According to ABARES, “uncertainty around inflation and global trade policy [are expected] to weigh on the global economic outlook for 2025–26”.

“Despite US tariffs and deals, demand for Australian agricultural exports remain resilient,” the authors wrote.

“The Australian dollar is expected to remain low in 2025–26, supporting export competitiveness.”

Domestic demand is expected to rise marginally in 2025–26.

“Resilient growth despite uncertainty global economic growth is expected to be subdued but steady in 2025 and 2026 as global trade tensions and geopolitical uncertainty continue to increase,” the authors wrote.

ABARES noted the International Monetary Fund's (IMF) July 2025 outlook forecast world gross domestic product (GDP) growth was expected to fall from 3.3% in 2024 to 3.0% in 2025 before rising to 3.1% in 2026.

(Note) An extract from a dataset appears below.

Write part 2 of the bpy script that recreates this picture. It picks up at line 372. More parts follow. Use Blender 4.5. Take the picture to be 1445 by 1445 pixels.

But the authors also noted global growth expectations were slightly higher than in the June commodities report, reflecting the front loading of purchases in anticipation of higher tariffs, lower average effective US tariffs than announced in April, a weaker US dollar and fiscal expansion in some countries.

“Despite the moderating inflation environment, there is a risk that trade disruptions could result in higher import prices and consumer inflation globally,” ABARES reported.

“This risk has not materialised to date as significant increases to US imports in the first half of 2025—potentially to buffer domestic supply chains ahead of tariff implementation—has provided US companies with adequate stocks to avoid passing tariffs on to consumers,” ABARES reported.

“In addition, China has been able to redirect exports that typically would be destined for the United States to other markets, placing downward pressure on import prices in those countries.”

National Farmers Federation president David Jochinke said despite farmers had held “a steady hand”, despite the impact of droughts, floods and global trade disruptions.

“The lift is largely underpinned by strong livestock prices, but credit must be given to calm approach by the government and industry on the tariff turbulence.

Mr Jochinke said with the 2030 Roadmap goal within reach, now was the time for smart policy to get the sector over the line.

“We need to seize opportunities in front of us, like the EU FTA, ensuring they deliver meaningful market access for Australian agriculture,” he said.

“This will be a smart move toward value-adding and market diversification.”